To identify a relation between the global climate and ACR, we compare societies with themselves when they are exposed to different states of the global climate. Heuristically, a society observed during a La Niña is the ‘control’ for that same society observed during an El Niño ‘treatment’.

No, it is not.  This is a false parsing of the world, and as a result they are regressing junk.

This is not the only problem with the research design. Another huge problem with this study is its treatment of the impact of ENSO-related state changes on people.  These state changes in the climate do not have the same impact everywhere, even in strongly teleconnected places.  The ecology and broader environment of the tropics is hardly monolithic (though it is mostly treated this way), and a strong teleconnection can mean either drought or flooding . . . in other words, the el Nino teleconnection creates a variety of climatological phenomena that play out in a wide range of environments that are exploited by an even larger number of livelihoods strategies, creating myriad environmental and human impacts.  These impacts cannot be aggregated into a broad driver of conflict – basically, their entire regression (which, mind you, is framed around a junk “counterfactual”) is populated with massively over-aggregated data such that any causal signal is completely lost in the noise.

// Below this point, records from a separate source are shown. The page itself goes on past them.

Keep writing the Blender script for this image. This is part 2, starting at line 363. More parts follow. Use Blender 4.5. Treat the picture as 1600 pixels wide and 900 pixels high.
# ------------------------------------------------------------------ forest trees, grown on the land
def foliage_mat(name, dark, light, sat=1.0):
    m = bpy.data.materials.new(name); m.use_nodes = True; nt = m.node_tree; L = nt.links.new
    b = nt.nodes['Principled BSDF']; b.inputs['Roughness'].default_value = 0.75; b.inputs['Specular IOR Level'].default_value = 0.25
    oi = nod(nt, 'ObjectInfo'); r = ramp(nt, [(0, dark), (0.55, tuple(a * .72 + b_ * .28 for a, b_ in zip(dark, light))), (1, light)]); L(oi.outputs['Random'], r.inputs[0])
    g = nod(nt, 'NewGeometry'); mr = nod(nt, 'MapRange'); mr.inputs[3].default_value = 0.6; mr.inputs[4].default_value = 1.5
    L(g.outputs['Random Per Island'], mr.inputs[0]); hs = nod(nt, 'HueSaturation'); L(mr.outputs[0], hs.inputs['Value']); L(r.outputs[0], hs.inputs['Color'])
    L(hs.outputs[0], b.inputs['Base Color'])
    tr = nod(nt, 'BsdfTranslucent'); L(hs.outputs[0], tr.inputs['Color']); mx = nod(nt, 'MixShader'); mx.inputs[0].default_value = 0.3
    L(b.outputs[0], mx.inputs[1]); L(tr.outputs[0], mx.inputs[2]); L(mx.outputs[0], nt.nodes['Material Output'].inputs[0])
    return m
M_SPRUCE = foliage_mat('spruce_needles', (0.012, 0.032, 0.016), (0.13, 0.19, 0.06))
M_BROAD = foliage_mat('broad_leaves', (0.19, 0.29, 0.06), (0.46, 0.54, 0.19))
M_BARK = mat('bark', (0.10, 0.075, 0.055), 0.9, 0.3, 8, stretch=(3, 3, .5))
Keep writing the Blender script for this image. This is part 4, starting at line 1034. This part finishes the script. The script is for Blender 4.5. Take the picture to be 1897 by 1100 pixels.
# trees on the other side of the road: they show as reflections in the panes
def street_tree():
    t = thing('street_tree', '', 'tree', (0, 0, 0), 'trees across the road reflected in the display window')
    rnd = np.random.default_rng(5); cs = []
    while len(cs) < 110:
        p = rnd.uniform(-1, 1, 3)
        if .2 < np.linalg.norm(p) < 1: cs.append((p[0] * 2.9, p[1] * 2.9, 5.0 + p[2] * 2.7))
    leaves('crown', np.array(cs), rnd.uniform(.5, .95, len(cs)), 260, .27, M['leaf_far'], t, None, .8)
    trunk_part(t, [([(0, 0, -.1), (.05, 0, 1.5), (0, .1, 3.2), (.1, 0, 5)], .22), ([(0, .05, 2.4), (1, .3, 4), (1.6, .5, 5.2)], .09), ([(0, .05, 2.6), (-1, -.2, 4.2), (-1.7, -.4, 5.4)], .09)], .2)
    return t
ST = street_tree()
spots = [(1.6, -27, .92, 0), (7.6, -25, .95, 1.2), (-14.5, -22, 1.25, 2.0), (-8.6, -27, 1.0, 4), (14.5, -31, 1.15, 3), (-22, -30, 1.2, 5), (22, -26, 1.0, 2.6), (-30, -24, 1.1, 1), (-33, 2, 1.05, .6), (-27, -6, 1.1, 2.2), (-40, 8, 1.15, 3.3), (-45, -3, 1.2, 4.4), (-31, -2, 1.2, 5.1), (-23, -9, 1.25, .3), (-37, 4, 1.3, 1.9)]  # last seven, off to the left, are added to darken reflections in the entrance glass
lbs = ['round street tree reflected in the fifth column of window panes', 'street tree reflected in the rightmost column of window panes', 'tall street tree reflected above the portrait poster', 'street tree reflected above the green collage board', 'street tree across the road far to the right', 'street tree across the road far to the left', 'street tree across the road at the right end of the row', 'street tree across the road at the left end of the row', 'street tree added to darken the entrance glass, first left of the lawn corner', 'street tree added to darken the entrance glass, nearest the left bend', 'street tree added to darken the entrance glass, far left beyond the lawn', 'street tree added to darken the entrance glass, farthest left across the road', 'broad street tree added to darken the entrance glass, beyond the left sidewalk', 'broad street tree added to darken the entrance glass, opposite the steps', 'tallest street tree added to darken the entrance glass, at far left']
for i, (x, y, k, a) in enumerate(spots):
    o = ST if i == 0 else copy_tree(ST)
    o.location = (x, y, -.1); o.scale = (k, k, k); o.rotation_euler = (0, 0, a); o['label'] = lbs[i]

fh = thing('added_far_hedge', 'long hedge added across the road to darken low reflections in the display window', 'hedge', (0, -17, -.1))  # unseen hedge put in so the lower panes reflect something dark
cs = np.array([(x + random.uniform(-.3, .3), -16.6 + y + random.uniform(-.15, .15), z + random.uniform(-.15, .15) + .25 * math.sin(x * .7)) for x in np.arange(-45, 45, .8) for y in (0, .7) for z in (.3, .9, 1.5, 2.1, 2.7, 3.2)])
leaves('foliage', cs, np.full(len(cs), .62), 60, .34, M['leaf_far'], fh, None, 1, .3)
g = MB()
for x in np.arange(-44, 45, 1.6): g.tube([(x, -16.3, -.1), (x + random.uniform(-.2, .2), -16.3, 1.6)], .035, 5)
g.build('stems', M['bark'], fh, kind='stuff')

Most reasonable approaches to the environment-conflict connection now treat environmental stresses as an exacerbating factor, or even a trigger, for other underlying factors.  Such an approach seems loosely borne out in the Nature article.  The authors note that in the “teleconnected group, low-income countries are the most responsive to ENSO, whereas similarly low income countries in the weakly affected group do not respond significantly to ENSO.”  This certainly sounds like a broad stressor (state change in the climate) is influencing other, more directly pertinent drivers of conflict.  But then we get to their statement of limitations:

Although we observe that the ACR of low-income countries is most strongly associated with ENSO, we cannot determine if (1) they respond strongly because they are low-income, (2) they are low income because they are sensitive to ENSO, or (3) they are sensitive to ENSO and low income for some third unobservable reason. Hypothesis (1) is supported by evidence that poor countries lack the resources to mitigate the effects of environmental changes. However, hypothesis (2) is plausible because ENSO existed before the invention of agriculture and conflict induces economic underperformance.

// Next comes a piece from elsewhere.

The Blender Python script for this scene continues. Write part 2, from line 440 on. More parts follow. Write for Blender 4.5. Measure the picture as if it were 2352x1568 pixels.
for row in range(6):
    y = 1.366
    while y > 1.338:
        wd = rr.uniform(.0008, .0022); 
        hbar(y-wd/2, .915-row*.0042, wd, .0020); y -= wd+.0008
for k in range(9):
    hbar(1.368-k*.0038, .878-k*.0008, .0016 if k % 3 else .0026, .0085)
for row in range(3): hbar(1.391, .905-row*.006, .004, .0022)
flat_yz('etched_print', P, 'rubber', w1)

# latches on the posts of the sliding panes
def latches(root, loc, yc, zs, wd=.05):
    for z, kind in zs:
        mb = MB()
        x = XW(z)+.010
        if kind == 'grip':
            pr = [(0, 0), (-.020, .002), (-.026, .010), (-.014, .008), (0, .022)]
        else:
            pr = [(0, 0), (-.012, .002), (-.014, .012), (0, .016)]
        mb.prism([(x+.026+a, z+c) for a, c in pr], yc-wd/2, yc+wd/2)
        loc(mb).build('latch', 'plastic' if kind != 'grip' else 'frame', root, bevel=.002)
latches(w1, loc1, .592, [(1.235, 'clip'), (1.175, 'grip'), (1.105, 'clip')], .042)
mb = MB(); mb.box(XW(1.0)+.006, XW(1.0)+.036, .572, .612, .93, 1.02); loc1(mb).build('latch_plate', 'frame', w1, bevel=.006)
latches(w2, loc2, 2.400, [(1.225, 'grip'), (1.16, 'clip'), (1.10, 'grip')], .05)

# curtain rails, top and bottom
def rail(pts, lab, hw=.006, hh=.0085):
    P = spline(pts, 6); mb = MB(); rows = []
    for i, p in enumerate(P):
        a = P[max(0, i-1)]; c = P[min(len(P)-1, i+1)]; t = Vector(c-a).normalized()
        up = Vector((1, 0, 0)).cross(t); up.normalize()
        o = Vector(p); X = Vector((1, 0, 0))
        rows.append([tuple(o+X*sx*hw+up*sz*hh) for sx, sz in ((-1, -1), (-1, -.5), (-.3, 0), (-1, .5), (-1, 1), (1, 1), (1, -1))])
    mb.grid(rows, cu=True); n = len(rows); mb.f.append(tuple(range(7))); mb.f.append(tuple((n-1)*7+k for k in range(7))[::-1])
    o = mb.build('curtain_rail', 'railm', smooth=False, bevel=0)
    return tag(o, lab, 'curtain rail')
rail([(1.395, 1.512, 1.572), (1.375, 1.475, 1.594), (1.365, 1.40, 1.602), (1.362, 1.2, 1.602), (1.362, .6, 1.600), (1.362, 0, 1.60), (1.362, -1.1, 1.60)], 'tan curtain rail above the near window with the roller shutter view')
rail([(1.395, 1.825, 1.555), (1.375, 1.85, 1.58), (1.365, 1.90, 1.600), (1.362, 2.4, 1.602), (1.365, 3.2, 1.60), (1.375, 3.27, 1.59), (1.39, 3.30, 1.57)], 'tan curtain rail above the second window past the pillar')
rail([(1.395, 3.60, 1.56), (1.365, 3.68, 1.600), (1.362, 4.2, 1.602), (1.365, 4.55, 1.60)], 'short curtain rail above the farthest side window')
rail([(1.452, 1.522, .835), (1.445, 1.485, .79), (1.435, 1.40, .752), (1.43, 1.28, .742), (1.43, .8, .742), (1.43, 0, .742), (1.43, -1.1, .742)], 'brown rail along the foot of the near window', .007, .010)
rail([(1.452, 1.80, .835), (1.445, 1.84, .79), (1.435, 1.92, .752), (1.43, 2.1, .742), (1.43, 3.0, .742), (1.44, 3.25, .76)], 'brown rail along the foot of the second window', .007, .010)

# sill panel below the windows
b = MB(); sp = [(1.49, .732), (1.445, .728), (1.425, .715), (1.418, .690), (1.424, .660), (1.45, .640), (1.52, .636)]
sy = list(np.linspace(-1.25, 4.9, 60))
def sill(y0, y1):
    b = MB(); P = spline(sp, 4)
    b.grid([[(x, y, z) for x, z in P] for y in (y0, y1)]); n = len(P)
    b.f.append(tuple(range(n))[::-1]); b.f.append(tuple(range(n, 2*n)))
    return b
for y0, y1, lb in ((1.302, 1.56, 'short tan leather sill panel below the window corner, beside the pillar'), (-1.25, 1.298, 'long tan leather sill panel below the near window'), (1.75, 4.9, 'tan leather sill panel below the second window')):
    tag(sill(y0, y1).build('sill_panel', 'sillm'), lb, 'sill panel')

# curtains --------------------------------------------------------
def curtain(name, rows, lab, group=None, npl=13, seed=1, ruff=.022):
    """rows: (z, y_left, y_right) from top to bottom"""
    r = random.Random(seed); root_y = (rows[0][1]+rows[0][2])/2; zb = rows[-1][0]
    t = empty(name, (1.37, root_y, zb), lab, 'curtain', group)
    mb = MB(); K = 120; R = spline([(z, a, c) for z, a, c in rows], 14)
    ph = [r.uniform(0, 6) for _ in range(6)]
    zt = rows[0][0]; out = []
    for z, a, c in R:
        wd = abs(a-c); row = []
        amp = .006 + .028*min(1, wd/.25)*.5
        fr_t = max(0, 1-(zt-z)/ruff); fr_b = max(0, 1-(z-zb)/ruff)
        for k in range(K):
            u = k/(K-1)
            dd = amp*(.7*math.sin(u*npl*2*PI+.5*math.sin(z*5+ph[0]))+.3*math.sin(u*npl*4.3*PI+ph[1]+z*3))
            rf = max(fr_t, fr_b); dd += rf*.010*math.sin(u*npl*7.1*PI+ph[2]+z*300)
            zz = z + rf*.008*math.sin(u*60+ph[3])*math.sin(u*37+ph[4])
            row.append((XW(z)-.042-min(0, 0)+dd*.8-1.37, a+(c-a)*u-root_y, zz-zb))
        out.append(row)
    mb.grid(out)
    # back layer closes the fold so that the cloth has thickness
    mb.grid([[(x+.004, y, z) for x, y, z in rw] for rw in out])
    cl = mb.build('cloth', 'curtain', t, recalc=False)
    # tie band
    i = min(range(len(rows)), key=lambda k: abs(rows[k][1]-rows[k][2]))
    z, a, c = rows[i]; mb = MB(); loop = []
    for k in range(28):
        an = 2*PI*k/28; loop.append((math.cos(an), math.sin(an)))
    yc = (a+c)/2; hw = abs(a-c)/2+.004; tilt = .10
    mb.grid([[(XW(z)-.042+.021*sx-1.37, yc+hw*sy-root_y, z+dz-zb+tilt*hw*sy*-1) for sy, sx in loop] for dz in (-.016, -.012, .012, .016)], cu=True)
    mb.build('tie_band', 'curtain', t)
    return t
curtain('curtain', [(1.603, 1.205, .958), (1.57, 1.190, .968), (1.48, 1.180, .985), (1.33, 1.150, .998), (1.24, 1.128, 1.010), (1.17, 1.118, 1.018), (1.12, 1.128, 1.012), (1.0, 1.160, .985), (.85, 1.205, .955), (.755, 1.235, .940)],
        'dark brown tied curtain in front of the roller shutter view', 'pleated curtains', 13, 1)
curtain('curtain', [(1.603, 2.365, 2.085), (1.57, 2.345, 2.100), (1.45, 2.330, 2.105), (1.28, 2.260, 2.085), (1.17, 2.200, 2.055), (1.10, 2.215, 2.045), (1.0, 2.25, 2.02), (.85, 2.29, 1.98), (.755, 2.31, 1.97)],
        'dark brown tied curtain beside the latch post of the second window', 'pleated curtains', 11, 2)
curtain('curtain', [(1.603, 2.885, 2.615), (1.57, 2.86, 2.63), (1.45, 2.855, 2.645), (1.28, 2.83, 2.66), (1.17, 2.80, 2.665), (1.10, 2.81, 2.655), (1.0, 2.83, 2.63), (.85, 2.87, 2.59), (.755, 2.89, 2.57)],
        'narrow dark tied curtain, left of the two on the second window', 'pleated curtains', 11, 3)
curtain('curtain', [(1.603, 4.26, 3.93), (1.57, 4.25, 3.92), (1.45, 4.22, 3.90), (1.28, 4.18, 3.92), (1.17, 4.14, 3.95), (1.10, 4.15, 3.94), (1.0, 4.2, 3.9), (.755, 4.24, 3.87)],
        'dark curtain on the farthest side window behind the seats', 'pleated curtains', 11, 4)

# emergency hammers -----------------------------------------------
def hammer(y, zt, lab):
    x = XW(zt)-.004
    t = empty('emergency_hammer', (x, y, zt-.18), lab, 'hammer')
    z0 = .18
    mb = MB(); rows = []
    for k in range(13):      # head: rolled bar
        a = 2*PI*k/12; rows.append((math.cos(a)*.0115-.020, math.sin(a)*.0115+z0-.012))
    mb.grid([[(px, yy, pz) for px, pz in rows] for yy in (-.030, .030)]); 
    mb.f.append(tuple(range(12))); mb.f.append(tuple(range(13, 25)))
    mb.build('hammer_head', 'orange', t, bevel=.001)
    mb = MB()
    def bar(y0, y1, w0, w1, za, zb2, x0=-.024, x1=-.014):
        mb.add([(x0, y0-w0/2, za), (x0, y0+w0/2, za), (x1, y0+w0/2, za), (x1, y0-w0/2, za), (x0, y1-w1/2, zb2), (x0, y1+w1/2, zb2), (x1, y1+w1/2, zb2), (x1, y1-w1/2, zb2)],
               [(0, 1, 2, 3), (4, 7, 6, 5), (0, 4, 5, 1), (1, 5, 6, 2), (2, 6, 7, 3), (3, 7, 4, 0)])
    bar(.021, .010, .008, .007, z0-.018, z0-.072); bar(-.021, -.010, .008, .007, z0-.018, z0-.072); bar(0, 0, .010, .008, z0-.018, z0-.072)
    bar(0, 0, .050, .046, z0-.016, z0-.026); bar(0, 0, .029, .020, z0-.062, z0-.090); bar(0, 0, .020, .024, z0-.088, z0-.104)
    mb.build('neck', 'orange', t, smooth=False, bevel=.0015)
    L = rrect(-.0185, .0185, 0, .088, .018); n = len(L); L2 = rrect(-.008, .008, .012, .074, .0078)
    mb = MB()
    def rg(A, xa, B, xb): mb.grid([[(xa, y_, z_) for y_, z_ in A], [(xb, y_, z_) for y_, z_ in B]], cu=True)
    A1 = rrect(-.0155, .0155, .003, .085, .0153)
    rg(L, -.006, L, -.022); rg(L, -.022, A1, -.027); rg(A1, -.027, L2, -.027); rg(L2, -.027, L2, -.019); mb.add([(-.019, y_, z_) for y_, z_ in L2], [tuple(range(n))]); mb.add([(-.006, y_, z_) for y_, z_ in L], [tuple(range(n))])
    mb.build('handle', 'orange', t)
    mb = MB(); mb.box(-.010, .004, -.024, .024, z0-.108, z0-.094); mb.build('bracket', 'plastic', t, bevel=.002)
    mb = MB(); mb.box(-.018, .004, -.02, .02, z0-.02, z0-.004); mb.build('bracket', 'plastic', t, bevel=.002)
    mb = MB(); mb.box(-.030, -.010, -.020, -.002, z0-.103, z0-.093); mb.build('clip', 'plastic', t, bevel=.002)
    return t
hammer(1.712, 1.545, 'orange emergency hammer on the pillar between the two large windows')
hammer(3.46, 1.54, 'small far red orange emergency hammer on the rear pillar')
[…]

Even here, they have really oversimplified things: the way this is framed, either the environment causes the conflict (pretty much established by the literature that this is not the case), the environment causes economic problems that cause the conflict, or it is something else entirely.  Every other possible factor in the world is in that third category, and most current work on this subject concentrate on other drivers of conflict (only some of which are economic) and how they intersect with environmental stresses.

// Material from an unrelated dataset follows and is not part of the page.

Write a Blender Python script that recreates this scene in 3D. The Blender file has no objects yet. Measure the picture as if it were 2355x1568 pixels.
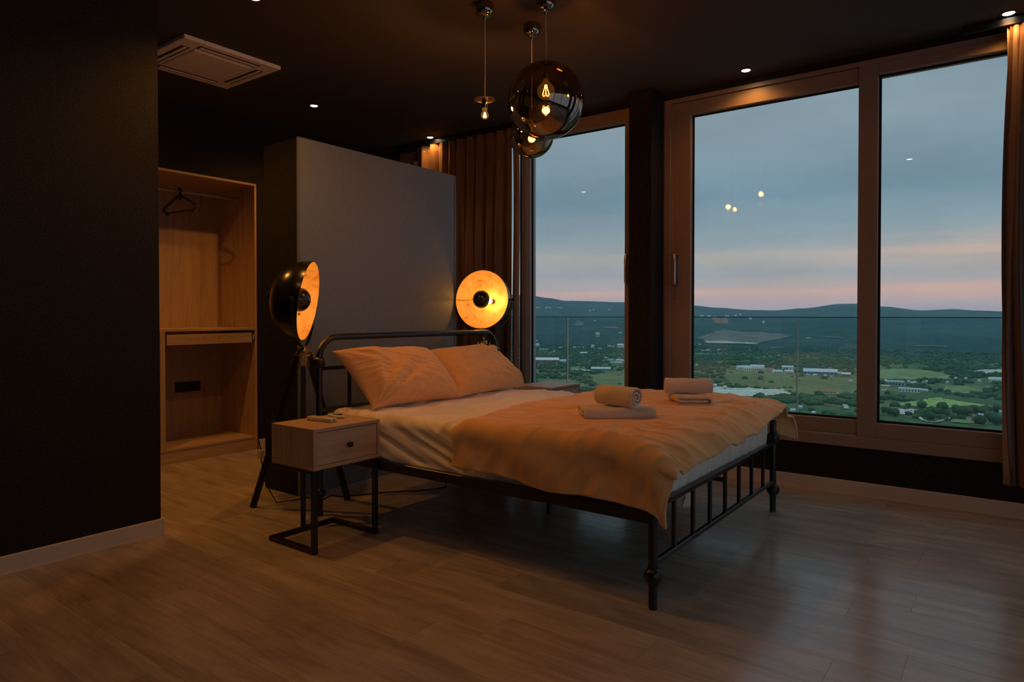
import bpy, bmesh, math, random
from mathutils import Vector, Matrix, noise

random.seed(7)
SC = bpy.context.scene
COL = SC.collection
PI = math.pi

# ---------------------------------------------------------------- camera
cam = bpy.data.cameras.new('camera')
cam.sensor_width = 36.0
cam.sensor_fit = 'HORIZONTAL'
cam.lens = 1551.0 / 2355.0 * 36.0
cam.shift_y = -38.0 / 2355.0
cam.clip_start = 0.05
cam.clip_end = 30000.0
camo = bpy.data.objects.new('camera', cam)
COL.objects.link(camo)
camo.location = (0, 0, 1.15)
camo.rotation_euler = (math.radians(90 - 0.8), 0, math.radians(36.66))
SC.camera = camo

# ---------------------------------------------------------------- view
vs = SC.view_settings
SC.display_settings.display_device = 'sRGB'
vs.view_transform = 'Standard'
vs.look = 'None'
vs.exposure = 0.0
vs.gamma = 1.0
vs.use_curve_mapping = False
SC.cycles.max_bounces = 7
SC.cycles.caustics_reflective = False
SC.cycles.caustics_refractive = False
SC.cycles.adaptive_threshold = 0.05
SC.cycles.adaptive_min_samples = 20
SC.cycles.transparent_max_bounces = 24
SC.cycles.sample_clamp_indirect = 4.0
SC.cycles.use_denoising = True
SC.cycles.volume_bounces = 1


def lin(h):
    h = h.lstrip('#')
    out = []
    for i in (0, 2, 4):
        c = int(h[i:i + 2], 16) / 255.0
        out.append(c / 12.92 if c <= 0.04045 else ((c + 0.055) / 1.055) ** 2.4)
    return (*out, 1.0)


# ---------------------------------------------------------------- node helper
class NT:
    def __init__(self, tree):
        self.t = tree
        tree.nodes.clear()

    def n(self, kind, ins=None, **props):
        nd = self.t.nodes.new(kind)
        for k, v in props.items():
            setattr(nd, k, v)
        for k, v in (ins or {}).items():
            s = nd.inputs[k]
            if isinstance(v, bpy.types.NodeSocket):
                self.t.links.new(v, s)
            else:
                s.default_value = v
        return nd

    def math(self, op, a, b=0.0, c=None, clamp=False):
        ins = {0: a, 1: b}
        if c is not None:
            ins[2] = c
        return self.n('ShaderNodeMath', ins, operation=op, use_clamp=clamp).outputs[0]

    def mix(self, f, a, b, mode='MIX'):
        nd = self.n('ShaderNodeMix', {0: f, 6: a, 7: b}, data_type='RGBA', blend_type=mode)
        return nd.outputs[2]

    def ramp(self, f, stops, interp='LINEAR'):
        nd = self.n('ShaderNodeValToRGB', {0: f})
        cr = nd.color_ramp
        cr.interpolation = interp
        while len(cr.elements) < len(stops):
            cr.elements.new(0.5)
        for e, (p, c) in zip(cr.elements, stops):
            e.position = p
            e.color = c if len(c) == 4 else (*c, 1)
        return nd.outputs[0]


# ---------------------------------------------------------------- world: dusk sky
SKY_STRENGTH = 1.20
world = bpy.data.worlds.new('dusk_sky')
SC.world = world
world.use_nodes = True
w = NT(world.node_tree)
tc = w.n('ShaderNodeTexCoord').outputs['Generated']
sep = w.n('ShaderNodeSeparateXYZ', {0: tc})
dx, dy, dz = sep.outputs
# long flat cloud streaks wobble the elevation
mp = w.n('ShaderNodeMapping', {'Vector': tc, 'Scale': (1.6, 1.6, 42.0)}).outputs[0]
streak = w.n('ShaderNodeTexNoise', {'Vector': mp, 'Scale': 1.6, 'Detail': 5.0, 'Roughness': 0.55}).outputs[0]
wob = w.math('MULTIPLY', w.math('SUBTRACT', streak, 0.5), 0.020)
el = w.math('ADD', dz, wob)
base = w.ramp(el, [
    (0.0, lin('#8f95a3')), (0.012, lin('#a19fab')), (0.025, lin('#b5a4a6')), (0.033, lin('#c9aba2')),
    (0.041, lin('#a5a3a7')), (0.056, lin('#929da5')), (0.072, lin('#9aa0a2')), (0.084, lin('#a3a29f')), (0.092, lin('#919ca2')),
    (0.108, lin('#83969f')), (0.165, lin('#6d8696')), (0.26, lin('#7a8c96')), (0.37, lin('#6c8190')),
    (0.6, lin('#7f96a6')), (1.0, lin('#8ba1b1'))])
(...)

This paper is a mess.  But it got into print and made waves in a lot of popular outlets (for example, here and here).  Why?  Because it is reviving the long-dead corpse of environmental determinism…people really want the environment to in some way determine human behavior (we like simple explanations for complex events), even if that determination takes place via influences nuanced by local environmental variation, etc.  Environmental determinism fell apart in the face of empirical evidence in the 1930s.  But it makes for a good, simple narrative of explanation where we can just blame conflict on climate cycles that are beyond our control, and look past the things like colonialism that created the foundation for modern political economies of conflict.  This absolves the Global North of responsibility for these conflicts, and obscures the many ways in which these conflicts could be addressed productively.